Pondering the Emacs add-on packaging situation

Przemek Klosowski przemek.klosowski at nist.gov
Wed Jun 24 15:19:14 UTC 2015


On 06/24/2015 07:31 AM, Jonathan Underwood wrote:
> On 24 June 2015 at 08:01, Jan Synacek <jsynacek at redhat.com> wrote:
>> Managing Emacs packages by the distribution makes, IMHO, no sense at
>> all. Users can easily manage the packages themselves via Emacs'
>> package.el user interface.
> Well, that's the way I'm leaning too. But then, I could make similar
> arguments for python, perl etc.

Exactly, and not in a good way! It seems to me that we worked hard to 
create a packaging system that keeps the system updated and secure... 
and now retrench away from the idea. The revisionists seem to argue two 
things:

  -  it's too hard to keep large subsystems consistent and free from ABI 
clashes, so we need project-oriented contained setups

  - it's OK to give up on the security advantages of unified 
system-level updates because subsystems have limited scope.

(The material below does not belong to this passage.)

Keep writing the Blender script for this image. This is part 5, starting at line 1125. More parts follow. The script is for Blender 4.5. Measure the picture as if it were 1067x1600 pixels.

As you say, this argument is made about Emacs, Python, Perl, Node.js, 
and containters in general.  I am very troubled by this trend: at worst 
it leads to stagnant, vulnerable backwater subsystems ( "over 30% of 
official images in Docker Hub contain high priority security 
vulnerabilities", 
http://www.infoq.com/news/2015/05/Docker-Image-Vulnerabilities ); at 
best, it means that the end users have to orchestrate several 
independent update processes. Simply not keeping stuff updated is not an 
option---usually, all the imporant data is in the project, and even a 
contained compromise that didn't  subvert the core OS means game over 
("All my data was stolen/erased through a browser exploit, but at least 
the kernel was not compromised".. NOT).

This fragmentation leads to weird effects, such as the one I just 
discovered with Node.js: the standard 'node' installation fails to use 
the system-wide packages installed by 'npm' and Fedora RPMs, because 
they use different paths; the node subpackage RPMs are basically 
unusable as delivered. This is because node upstream believes in  'local 
packages'.

We should not give up on the principle of installing all software 
globally, within the RPM framework. I hope there's a way to accommodate 
subsystem-specific  packages, but it probably requires specific things 
in each environment, rather than a universal solution that works for 
every one of them.

Now, there are a couple of tradeoffs and issues to consider:

- big collections,  or lots of little packages (l think TeXlive is 
overdoing it with 5323 packages)

- can system/global packages  be overriden by a local copy (especially 
if upstream prefers local)
     - in particular, are global packages immediately usable, or do they 
have to be 'linked' locally first

- does Fedora just fix the issues for itself, or do we try to push it 
upstream

I think we should discuss these issues and had a consistent policy to 
draw on in similar discussions in the future.